Malik Kazim, a gunman who took part in the fighting, was quoted as saying that it started when an American-Polish patrol with Humvees and armoured vehicles drove past the office of a senior Shia cleric called Mahmoud al-Hassani, a sympathiser of radical Shia leader Muqtada al-Sadr, before midnight on Thursday. Some 20 armed guards were outside the office, possibly because of fighting between Shia militias in Karbala earlier this week.
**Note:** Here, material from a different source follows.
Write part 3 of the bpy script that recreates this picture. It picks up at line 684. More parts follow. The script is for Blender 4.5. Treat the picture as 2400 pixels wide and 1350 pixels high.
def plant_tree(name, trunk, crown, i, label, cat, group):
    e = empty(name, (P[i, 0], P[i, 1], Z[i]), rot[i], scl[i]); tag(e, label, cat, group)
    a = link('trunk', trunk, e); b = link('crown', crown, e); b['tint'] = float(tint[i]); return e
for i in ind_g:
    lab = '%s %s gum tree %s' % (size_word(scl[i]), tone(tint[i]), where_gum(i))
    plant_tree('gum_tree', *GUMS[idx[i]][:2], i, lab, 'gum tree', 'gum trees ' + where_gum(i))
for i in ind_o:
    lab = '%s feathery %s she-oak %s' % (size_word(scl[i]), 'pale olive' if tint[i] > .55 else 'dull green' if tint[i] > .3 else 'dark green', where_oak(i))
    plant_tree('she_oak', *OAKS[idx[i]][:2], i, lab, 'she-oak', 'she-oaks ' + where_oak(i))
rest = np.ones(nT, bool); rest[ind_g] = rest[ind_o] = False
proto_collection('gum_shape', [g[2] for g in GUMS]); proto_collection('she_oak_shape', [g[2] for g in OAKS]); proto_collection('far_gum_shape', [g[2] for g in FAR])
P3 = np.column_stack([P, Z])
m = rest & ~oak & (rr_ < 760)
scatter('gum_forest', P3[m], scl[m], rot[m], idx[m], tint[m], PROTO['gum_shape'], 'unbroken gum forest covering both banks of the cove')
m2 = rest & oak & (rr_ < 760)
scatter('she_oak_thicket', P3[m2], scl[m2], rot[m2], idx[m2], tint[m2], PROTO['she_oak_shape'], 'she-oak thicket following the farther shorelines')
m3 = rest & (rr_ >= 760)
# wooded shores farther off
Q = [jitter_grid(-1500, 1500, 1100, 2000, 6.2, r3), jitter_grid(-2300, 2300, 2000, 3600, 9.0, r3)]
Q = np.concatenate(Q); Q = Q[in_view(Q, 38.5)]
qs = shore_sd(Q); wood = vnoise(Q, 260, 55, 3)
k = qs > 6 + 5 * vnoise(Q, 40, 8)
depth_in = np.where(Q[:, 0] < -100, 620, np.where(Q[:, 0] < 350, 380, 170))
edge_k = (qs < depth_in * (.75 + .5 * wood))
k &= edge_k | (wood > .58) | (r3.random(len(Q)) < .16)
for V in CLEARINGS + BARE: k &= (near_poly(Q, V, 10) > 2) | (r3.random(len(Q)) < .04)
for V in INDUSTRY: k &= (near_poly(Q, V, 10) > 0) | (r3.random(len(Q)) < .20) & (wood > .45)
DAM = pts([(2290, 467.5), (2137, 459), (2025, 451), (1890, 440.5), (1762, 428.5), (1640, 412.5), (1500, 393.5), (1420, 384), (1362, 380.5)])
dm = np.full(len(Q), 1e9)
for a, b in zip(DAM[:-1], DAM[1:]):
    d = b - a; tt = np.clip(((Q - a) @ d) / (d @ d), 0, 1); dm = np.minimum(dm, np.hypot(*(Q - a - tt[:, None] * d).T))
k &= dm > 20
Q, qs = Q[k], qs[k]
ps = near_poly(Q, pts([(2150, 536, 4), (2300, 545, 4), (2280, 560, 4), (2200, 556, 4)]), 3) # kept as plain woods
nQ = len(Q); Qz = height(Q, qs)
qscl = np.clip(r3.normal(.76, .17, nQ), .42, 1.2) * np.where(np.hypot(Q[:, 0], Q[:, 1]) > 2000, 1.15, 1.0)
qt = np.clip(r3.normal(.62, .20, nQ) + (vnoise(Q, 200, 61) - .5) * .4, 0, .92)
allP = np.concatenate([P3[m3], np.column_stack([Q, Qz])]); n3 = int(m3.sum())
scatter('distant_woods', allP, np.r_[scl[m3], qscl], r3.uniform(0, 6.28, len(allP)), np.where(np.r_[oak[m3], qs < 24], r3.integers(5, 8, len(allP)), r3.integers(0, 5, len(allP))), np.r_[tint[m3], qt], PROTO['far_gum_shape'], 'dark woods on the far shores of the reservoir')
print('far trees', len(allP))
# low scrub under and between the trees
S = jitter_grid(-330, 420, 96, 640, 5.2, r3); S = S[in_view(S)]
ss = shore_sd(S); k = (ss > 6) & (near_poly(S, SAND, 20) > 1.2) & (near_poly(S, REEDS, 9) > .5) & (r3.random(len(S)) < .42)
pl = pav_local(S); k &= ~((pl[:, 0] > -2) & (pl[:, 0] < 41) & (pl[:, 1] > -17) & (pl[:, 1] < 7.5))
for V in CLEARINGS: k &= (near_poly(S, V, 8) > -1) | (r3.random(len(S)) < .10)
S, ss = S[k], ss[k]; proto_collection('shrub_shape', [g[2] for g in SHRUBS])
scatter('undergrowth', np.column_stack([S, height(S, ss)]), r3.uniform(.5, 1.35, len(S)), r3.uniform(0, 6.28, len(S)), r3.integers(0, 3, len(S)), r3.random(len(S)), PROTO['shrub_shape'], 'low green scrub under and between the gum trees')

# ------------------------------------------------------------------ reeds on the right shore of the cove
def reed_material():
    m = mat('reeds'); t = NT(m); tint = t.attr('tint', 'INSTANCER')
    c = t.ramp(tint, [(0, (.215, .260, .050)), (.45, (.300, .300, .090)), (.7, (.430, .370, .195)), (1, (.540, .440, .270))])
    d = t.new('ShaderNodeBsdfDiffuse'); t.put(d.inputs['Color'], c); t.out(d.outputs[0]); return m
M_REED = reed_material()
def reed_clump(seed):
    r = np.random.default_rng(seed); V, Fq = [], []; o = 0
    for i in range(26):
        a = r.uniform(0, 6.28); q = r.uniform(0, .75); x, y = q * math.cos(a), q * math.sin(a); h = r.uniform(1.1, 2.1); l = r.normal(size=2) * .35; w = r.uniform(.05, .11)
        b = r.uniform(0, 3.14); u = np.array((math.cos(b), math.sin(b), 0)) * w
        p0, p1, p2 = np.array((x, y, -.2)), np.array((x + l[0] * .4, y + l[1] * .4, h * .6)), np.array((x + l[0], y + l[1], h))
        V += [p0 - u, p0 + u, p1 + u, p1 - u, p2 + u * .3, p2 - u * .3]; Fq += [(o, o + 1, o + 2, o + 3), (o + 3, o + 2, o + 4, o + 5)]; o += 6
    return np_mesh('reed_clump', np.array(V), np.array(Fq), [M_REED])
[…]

Karbala is under the control an international detachment of 9,500 troops commanded by the Poles who contributed 2,500 soldiers. On this occasion they were accompanied by American military police and local Iraqi police. The patrol ordered Mr Hassani's guards to go inside the office and, when they refused, fierce fighting broke out for half an hour. "Those Jews wanted us out of the way so they could kill our master," said Mr Kazim.
Gunfire broke out again yesterday in Karbala after Shia gunmen took up positions on rooftops with Kalashnikovs and rocket-propelled grenade launchers. Karbala is one of the holy cities of the Shias, who make up 55 per cent of Iraq's population, and last weekend a million worshippers attended a religious festival in the city.
The United States has so far trodden carefully in dealing with the Shia, who generally welcomed the fall of Saddam Hussein but want to take power through elections. They believe that as a majority of the Iraqi population, they are bound to win. The Shia community is by no means monolithic but many of its leaders suspect that the US and its Iraqi allies are planning to rob them of power, as has so often happened in the past.
In Baghdad, meanwhile, the US will be pleased at signs that Mr Sadr, the Shia cleric who rules Sadr City (formerly Saddam City), where 1.5 million Shias live, is having difficulty in mobilising support. The Americans have threatened a showdown with him after he denounced the occupation this week and his men fought gun battles in Karbala. He also declared he was setting up his own government.
But the number of worshippers at Friday prayers outside Al-Ahrar mosque in Sadr City was only about 10,000. Prayers were to end with a peaceful demonstration march on Sadr City town hall, where the Americans installed a hand-picked local council on Thursday after evicting Mr Sadr's supporters. The building is now guarded by tanks.
The sermon by Imam Abdel-Hadi Daraji was a blend of religious and nationalist appeals. But the crowd chanted "Yes, yes to Muqtada!" without much conviction. When prayers ended about 3,000 people were prepared to march.
The guerrilla war against occupation over the past six months has been sporadic and largely confined to Baghdad and the Sunni Muslim provinces to the north. But in recent weeks there have been signs that attacks on US soldiers are spreading northwards to the oil city of Kirkuk.
A rocket-propelled grenade was fired into an American compound on Thursday in an attempt to kill an Iraqi politician, Muhammad Khurshid, a member of the Iraqi National Accord, which is co-operating with the US.